Following Paul Russell’s talk at MCqMC 2016, I took a look at his recently arXived paper. In the plane to Sydney. The pseudo-code representation of the method is identical to our population Monte Carlo algorithm as is the suggestion to approximate the posterior by a mixture, but one novel aspect is to use Reich’s ensemble transportation at the resampling stage, in order to maximise the correlation between the original and the resampled versions of the particle systems. (As in our later versions of PMC, the authors also use as importance denominator the entire mixture rather than conditioning on the selected last-step particle.)
“The output of the resampling algorithm gives us a set of evenly weighted samples that we believe represents the target distribution well”
I disagree with this statement: Reweighting does not improve the quality of the posterior approximation, since it introduces more variability. If the original sample is found missing in its adequation to the target, so is the resampled one. Worse, by producing a sample with equal weights, this step may give a false impression of adequate representation…
Another unclear point in the pape relates to tuning the parameters of the mixture importance sampler. The paper discusses tuning these parameters during a burn-in stage, referring to “due to the constraints on adaptive MCMC algorithms”, which indeed is only pertinent for MCMC algorithms, since importance sampling can be constantly modified while remaining valid. This was a major point for advocating PMC. I am thus unsure what the authors mean by a burn-in period in such a context. Actually, I am also unsure on how they use effective sample size to select the new value of the importance parameter, e.g., the variance β in a random walk mixture: the effective sample size involves this variance implicitly through the realised sample hence changing β means changing the realised sample… This seems too costly to contemplate so I wonder at the way Figure 4.2 is produced.
“A popular approach for adaptive MCMC algorithms is to view the scaling parameter as a random variable which we can sample during the course of the MCMC iterations.”
While this is indeed an attractive notion [that I played with in the early days of adaptive MCMC, with the short-lived notion of cyber-parameters], I do not think it is of much help in optimising an MCMC algorithm, since the scaling parameter need be optimised, resulting into a time-inhomogeneous target. A more appropriate tool is thus stochastic optimisation à la Robbins-Monro, as exemplified in Andrieu and Moulines (2006). The paper however remains unclear as to how the scales are updated (see e.g. Section 4.2).
“Ideally, we would like to use a resampling algorithm which is not prohibitively costly for moderately or large sized ensembles, which preserves the mean of the samples, and which makes it much harder for the new samples to forget a significant region in the density.”

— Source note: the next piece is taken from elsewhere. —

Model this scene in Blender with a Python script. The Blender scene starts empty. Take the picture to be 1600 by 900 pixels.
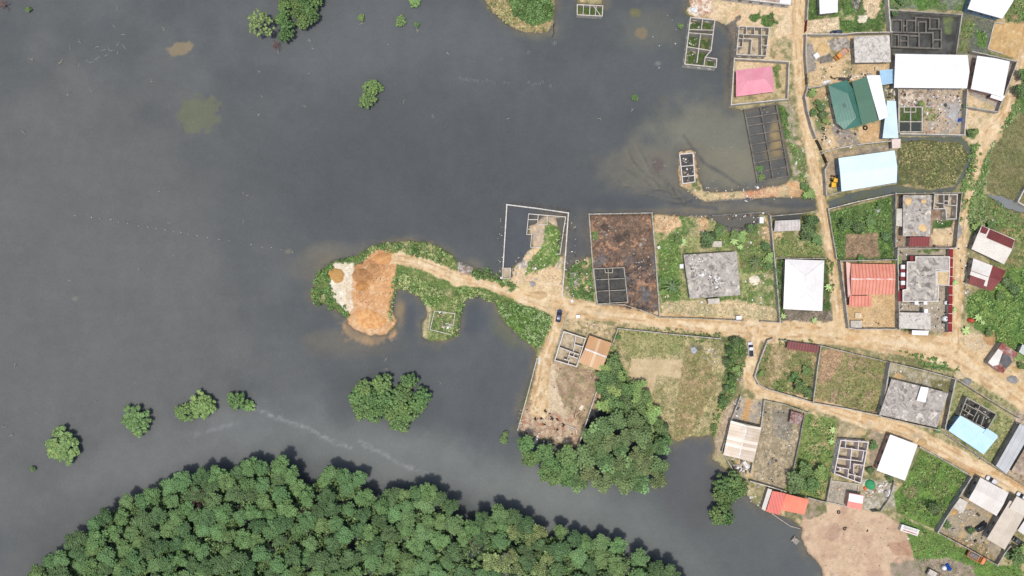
import bpy, math, random
import numpy as np
random.seed(7); RNG = np.random.default_rng(7)

# ------------------------------------------------------------------ camera, sky, sun, exposure
S = 0.22            # metres per photo pixel at ground level
H = 240.0           # flying height of the camera
scene = bpy.context.scene
cam_d = bpy.data.cameras.new("camera"); cam = bpy.data.objects.new("camera", cam_d)
scene.collection.objects.link(cam); scene.camera = cam
cam.location = (0, 0, H); cam.rotation_euler = (0, 0, 0)
cam_d.sensor_width = 36.0; cam_d.lens = 18.0 * H / (800 * S)
cam_d.clip_start = 1.0; cam_d.clip_end = 9000.0

SUN_EL, SUN_AZ = 79.0, 205.0      # elevation, compass bearing of the sun (0 = +Y, clockwise)
world = bpy.data.worlds.new("World"); scene.world = world; world.use_nodes = True
wn = world.node_tree.nodes; wl = world.node_tree.links
sky = wn.new("ShaderNodeTexSky"); sky.sky_type = 'NISHITA'; sky.sun_disc = False
sky.sun_elevation = math.radians(SUN_EL); sky.sun_rotation = math.radians(SUN_AZ)
sky.air_density = 1.0; sky.dust_density = 3.0; sky.ozone_density = 1.0
wl.new(sky.outputs[0], wn["Background"].inputs[0]); wn["Background"].inputs[1].default_value = 0.15
sd = bpy.data.lights.new("sun", 'SUN'); sun = bpy.data.objects.new("sun", sd)
scene.collection.objects.link(sun)
sd.energy = 3.1; sd.angle = math.radians(6.0); sd.color = (1.0, 0.955, 0.89)
sun.rotation_euler = (math.radians(90 - SUN_EL), 0, math.radians(180 - SUN_AZ))
scene.view_settings.view_transform = 'Standard'; scene.view_settings.look = 'None'
scene.view_settings.gamma = 1.0; scene.view_settings.exposure = 0.15
scene.view_settings.use_curve_mapping = False

# ------------------------------------------------------------------ helpers
KA = 1.5
ORD = 'first second third fourth fifth sixth seventh eighth ninth tenth eleventh twelfth thirteenth fourteenth fifteenth sixteenth seventeenth eighteenth nineteenth twentieth'.split()
ORD += ['twenty-' + w for w in ORD[:9]] + ['thirtieth'] + ['thirty-' + w for w in ORD[:9]]
def lin(c):
    c = c / 255.0
    return c / 12.92 if c <= 0.04045 else ((c + 0.055) / 1.055) ** 2.4
def C(r, g, b, k=1.0):
    """albedo of a surface from its sunlit 8-bit colour"""
    return tuple(min(0.9, lin(v) / KA * k) for v in (r, g, b))
G0 = 0.35           # height of dry land above the water
def P(px, py, h=G0):
    f = S * (H - h) / H
    return ((px - 800) * f, (450 - py) * f)
def P3(px, py, h=G0):
    x, y = P(px, py, h); return (x, y, h)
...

The paper also misses on the developments of the early 2000’s about more sophisticated resampling steps, especially Paul Fearnhead’s contributions (see also Nicolas Chopin’s thesis). There exist valid resampling methods that require a single uniform (0,1) to be drawn, rather than m. The proposed method has a flavour similar to systematic resampling, but I wonder at the validity of returning values that are averages of earlier simulations, since this modifies their distribution into ones with slimmer tails. (And it is parameterisation dependent.) Producing xi with probability pi is not the same as returning the average of the pixi‘s.